Warlop besluit dan ook dat in de dertiende eeuw de leeuw volledig van sabel was en nauwelijks getongd of geklauwd. In de eerste helft van de 14e eeuw werden
klauwen zowel zwart als rood afgebeeld, zoals dit trouwens bij de vakman Gelre het geval was.
De teksten
In de Anglo-Noramndische wapenrollen, Le Roman du châtelain de Coucy ca 1300, bij Jean d'Outremeuse en Iperius :is de leeuw van sabel
op gouden veld en nergens worden klauwen of tong vermeld.
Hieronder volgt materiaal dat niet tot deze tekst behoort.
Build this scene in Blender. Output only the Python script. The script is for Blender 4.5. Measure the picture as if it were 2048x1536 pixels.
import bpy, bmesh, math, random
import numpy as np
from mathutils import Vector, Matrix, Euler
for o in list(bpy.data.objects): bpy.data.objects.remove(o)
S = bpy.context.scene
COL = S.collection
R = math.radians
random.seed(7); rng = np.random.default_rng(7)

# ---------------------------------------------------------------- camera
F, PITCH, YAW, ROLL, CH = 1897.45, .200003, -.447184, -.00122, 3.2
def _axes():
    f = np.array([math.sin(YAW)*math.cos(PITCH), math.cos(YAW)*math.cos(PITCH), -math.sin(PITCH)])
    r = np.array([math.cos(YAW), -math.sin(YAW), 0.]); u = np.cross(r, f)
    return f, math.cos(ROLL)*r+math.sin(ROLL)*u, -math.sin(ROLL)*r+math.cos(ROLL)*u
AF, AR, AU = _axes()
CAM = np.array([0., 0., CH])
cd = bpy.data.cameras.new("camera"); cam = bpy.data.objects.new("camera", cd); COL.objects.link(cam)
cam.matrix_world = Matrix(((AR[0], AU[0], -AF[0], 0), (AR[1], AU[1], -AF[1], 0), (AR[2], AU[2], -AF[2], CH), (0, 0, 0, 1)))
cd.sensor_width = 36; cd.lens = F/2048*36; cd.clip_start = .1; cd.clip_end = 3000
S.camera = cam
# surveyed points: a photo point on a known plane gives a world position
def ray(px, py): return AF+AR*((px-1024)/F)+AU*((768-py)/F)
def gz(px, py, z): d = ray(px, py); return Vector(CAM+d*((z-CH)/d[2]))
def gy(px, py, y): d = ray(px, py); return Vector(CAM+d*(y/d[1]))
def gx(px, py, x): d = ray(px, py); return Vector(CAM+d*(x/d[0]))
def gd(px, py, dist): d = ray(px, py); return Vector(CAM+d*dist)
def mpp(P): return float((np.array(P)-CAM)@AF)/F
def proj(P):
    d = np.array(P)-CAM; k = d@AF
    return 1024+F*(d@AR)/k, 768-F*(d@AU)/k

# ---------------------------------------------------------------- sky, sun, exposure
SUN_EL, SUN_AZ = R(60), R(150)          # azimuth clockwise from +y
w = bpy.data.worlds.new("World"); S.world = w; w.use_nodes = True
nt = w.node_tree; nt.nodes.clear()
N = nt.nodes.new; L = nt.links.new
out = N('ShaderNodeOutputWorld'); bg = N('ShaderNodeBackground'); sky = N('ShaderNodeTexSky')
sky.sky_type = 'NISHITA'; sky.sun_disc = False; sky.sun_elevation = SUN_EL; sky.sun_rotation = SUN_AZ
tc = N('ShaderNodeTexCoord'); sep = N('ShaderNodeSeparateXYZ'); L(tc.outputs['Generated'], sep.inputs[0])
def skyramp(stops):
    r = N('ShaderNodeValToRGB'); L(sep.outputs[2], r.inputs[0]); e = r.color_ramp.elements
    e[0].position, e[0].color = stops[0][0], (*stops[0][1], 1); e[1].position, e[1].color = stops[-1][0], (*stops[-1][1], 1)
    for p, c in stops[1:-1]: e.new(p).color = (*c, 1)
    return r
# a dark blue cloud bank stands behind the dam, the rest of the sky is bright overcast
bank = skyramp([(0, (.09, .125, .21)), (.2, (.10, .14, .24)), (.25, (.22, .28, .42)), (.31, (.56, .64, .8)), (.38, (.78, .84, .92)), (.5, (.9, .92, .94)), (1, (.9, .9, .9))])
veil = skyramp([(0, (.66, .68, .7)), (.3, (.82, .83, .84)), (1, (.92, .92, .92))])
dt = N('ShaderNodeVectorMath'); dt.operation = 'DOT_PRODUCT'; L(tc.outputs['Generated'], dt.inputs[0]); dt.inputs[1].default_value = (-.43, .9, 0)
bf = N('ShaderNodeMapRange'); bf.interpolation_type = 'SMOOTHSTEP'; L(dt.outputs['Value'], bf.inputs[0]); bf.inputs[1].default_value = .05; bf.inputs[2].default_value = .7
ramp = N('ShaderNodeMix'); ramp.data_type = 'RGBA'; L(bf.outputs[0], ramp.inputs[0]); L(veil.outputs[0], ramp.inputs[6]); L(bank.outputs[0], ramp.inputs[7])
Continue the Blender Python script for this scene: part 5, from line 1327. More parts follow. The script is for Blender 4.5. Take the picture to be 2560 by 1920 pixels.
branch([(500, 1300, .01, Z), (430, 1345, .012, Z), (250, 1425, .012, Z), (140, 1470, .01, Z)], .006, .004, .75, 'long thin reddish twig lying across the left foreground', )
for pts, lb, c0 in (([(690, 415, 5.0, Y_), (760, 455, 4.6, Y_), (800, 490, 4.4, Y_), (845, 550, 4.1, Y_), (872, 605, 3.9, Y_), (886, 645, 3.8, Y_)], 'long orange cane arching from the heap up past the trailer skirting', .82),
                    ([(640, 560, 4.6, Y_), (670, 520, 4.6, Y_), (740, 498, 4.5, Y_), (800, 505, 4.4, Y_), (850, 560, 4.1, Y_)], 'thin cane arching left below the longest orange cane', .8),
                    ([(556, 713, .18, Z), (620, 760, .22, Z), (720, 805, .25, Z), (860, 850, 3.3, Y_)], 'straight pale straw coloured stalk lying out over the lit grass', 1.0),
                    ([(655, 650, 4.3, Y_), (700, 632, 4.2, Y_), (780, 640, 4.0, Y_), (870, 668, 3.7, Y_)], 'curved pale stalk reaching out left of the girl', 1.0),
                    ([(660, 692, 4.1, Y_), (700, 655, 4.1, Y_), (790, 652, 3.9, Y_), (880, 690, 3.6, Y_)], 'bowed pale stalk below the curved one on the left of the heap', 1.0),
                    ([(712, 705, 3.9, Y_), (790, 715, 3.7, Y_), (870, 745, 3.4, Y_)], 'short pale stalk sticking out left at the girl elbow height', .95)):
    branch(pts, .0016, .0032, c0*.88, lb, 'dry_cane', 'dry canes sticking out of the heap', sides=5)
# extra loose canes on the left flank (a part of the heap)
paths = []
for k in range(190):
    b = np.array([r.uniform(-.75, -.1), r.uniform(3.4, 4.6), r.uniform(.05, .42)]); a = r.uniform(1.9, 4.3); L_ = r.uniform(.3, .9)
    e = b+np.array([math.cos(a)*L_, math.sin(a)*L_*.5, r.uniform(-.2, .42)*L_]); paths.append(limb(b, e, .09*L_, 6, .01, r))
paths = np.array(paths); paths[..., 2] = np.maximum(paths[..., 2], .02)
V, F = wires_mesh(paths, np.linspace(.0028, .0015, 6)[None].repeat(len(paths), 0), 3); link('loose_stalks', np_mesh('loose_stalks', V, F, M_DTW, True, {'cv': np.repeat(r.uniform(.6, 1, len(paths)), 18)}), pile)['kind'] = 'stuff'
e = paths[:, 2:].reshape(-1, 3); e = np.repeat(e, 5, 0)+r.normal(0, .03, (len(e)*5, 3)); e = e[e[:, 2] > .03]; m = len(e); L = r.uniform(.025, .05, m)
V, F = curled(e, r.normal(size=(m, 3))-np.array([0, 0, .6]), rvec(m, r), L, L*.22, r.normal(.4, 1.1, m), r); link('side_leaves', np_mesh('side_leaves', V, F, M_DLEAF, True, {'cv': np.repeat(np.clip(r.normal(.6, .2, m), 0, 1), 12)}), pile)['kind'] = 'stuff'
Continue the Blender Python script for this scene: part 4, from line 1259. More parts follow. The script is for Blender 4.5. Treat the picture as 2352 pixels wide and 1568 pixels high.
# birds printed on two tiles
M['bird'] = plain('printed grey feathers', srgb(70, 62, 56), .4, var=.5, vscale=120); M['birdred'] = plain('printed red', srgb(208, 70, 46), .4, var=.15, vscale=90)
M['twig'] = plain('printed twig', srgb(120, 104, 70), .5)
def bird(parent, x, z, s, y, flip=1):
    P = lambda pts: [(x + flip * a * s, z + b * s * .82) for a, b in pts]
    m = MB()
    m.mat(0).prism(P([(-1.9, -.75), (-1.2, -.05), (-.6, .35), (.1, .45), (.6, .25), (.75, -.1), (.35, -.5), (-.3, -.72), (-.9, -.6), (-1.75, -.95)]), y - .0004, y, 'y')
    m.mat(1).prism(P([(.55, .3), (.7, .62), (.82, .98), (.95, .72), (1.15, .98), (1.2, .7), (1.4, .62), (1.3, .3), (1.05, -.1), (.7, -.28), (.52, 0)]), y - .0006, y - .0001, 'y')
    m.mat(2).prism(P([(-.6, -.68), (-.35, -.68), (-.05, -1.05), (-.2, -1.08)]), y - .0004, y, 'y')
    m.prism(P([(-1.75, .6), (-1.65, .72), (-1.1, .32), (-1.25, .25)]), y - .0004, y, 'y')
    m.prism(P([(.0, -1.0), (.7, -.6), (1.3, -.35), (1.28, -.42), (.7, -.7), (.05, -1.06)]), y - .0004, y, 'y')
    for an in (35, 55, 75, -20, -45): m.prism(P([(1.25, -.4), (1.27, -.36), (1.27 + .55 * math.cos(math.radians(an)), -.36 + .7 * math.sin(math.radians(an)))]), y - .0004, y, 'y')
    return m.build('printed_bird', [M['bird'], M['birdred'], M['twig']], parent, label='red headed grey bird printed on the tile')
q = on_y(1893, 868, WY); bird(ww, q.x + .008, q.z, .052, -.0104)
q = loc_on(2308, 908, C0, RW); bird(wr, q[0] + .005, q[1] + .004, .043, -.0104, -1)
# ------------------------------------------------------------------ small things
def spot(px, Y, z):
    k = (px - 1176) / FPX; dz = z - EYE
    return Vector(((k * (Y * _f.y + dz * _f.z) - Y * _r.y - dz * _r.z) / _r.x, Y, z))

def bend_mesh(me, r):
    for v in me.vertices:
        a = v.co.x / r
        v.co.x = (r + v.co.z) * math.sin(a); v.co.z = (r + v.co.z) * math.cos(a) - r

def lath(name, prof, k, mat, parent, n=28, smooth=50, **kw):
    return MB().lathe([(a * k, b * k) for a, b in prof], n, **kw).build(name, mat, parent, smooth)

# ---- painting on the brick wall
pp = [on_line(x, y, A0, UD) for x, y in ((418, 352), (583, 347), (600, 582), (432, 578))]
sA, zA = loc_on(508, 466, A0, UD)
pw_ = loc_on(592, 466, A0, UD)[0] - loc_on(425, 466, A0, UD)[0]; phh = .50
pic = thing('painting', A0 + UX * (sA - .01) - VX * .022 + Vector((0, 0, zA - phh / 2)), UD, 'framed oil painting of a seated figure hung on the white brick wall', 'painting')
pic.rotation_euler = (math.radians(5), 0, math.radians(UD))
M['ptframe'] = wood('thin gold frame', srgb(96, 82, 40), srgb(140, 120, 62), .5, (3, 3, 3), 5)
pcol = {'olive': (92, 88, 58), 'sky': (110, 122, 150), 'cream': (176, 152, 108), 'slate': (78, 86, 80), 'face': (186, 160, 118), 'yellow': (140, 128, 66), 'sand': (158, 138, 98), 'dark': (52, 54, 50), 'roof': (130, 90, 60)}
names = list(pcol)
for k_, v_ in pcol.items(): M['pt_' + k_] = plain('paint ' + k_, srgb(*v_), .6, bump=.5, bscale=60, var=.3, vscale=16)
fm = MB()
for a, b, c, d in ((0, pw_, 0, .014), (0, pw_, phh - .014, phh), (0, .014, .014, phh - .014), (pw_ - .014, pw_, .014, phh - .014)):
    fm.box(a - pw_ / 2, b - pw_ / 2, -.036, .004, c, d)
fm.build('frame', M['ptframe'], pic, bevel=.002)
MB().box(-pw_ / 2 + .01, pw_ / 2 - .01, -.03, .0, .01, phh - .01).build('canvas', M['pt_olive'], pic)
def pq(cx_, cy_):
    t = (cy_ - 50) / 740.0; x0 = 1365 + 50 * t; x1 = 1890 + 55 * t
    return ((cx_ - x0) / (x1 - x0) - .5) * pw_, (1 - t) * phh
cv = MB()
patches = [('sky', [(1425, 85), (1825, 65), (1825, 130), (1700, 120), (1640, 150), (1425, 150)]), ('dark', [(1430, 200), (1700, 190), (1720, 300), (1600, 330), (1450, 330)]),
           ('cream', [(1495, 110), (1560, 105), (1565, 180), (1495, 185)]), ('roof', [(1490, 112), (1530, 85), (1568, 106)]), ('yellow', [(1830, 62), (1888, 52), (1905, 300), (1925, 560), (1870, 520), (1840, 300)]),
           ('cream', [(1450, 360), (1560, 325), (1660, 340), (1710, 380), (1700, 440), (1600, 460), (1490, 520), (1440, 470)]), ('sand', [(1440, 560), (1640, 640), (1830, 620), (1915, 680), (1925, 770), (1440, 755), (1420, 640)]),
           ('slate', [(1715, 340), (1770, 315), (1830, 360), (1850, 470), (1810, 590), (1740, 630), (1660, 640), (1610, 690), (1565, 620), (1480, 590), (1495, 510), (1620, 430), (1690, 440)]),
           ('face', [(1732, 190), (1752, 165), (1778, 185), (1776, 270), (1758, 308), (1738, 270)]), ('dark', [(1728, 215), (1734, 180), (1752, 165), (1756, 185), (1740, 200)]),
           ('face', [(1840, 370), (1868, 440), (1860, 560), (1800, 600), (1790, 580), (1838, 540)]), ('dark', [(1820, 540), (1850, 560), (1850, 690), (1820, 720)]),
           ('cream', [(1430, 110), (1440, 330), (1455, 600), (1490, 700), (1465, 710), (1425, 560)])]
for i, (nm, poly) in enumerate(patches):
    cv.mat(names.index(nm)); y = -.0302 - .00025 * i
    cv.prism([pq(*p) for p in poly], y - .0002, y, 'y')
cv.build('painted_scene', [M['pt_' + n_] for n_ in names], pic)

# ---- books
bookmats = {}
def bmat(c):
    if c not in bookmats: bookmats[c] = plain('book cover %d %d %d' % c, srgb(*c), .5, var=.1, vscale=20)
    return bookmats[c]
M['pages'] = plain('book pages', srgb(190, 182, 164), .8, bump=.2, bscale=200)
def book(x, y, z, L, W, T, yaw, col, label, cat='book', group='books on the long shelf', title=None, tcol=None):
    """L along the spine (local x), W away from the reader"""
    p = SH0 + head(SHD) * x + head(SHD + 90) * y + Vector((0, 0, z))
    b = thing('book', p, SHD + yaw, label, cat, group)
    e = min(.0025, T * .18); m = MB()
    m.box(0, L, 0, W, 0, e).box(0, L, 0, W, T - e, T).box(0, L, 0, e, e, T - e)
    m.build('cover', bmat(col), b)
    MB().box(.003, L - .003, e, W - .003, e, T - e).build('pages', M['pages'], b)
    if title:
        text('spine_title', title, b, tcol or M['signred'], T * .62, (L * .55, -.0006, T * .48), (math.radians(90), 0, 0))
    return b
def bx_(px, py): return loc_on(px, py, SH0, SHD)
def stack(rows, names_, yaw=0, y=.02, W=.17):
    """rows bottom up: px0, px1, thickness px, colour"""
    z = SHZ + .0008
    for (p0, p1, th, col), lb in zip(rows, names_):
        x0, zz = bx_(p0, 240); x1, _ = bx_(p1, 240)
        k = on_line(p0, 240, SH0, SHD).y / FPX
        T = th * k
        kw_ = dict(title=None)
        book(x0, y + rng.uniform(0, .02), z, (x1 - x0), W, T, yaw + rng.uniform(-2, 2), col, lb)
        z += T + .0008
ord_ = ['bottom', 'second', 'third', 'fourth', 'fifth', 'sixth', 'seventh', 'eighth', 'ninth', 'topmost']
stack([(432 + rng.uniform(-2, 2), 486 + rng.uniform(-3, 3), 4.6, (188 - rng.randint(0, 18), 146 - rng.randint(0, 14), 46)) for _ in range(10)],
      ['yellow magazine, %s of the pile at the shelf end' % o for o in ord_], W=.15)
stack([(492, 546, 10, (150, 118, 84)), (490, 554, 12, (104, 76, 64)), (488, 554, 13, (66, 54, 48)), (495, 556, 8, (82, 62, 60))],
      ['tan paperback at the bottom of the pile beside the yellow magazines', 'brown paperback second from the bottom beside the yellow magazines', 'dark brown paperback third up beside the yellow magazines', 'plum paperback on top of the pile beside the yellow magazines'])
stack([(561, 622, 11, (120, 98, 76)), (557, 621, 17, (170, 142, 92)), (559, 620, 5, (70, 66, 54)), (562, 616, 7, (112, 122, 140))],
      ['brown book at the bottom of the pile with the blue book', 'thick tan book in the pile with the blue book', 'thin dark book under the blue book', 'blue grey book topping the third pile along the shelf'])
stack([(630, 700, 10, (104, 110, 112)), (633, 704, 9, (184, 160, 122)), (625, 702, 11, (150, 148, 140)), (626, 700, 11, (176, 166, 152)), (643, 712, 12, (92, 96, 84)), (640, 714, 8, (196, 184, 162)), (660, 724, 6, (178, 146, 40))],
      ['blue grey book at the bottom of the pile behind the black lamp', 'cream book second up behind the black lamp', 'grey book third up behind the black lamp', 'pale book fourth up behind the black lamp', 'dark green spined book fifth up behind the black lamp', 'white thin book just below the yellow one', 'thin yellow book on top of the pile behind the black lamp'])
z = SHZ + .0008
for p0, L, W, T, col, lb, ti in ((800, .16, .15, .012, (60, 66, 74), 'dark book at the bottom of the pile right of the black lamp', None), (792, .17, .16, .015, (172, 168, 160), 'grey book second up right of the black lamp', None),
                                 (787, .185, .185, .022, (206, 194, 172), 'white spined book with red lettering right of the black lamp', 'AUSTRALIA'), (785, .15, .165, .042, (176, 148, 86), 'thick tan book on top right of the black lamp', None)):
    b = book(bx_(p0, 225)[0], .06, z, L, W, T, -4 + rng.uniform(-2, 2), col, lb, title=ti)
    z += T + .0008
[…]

Een document bewaard in Turijn vermeldt als wapen van Robrecht van Cassel, kleinzoon van
Gwijde: "l'escu dont a j.lion de sables a une bordure de goules endentee". Tot op het einde van de 14e eeuw is er in de teksten dus nog geen sprake
van tong en klauwen.
Besluit
Warlop komt dan ook tot het besluit dat pas inde 14e eeuw de herauten belang zijn gaan hechten aan de tong en de klauwen en dat deze vroeger
vaak niet werden afgebeeld. Het kleine formaat van de afbeeldingen is daarvoor zeker niet de enige reden.
De Leuze of Wapenspreuk
De leuze "Vlaendren die Leu" stond volgens Eug. Sanders op het schild van Pieter de Coninck bij de Guldensporenslag
van 11 juli 1302 nabij de Groeningekouter, en werd ook geroepen door een driehonderdtal Brabantse edelen, toen ze, na in de Franse rijen te hebben
gestreden, zagen dat de kansen voor de Vlamingen keerden. In Spiegel Historiael van Lodewijk van Velthem wordt ook verwezen naar de leeuw
in een lied op de Slag van Blangys-Guinegatte (die plaatst had in augustus 1472). Later gebruikt Hendrik Conscience de leuze in zijn Leeuw van Vlaanderen.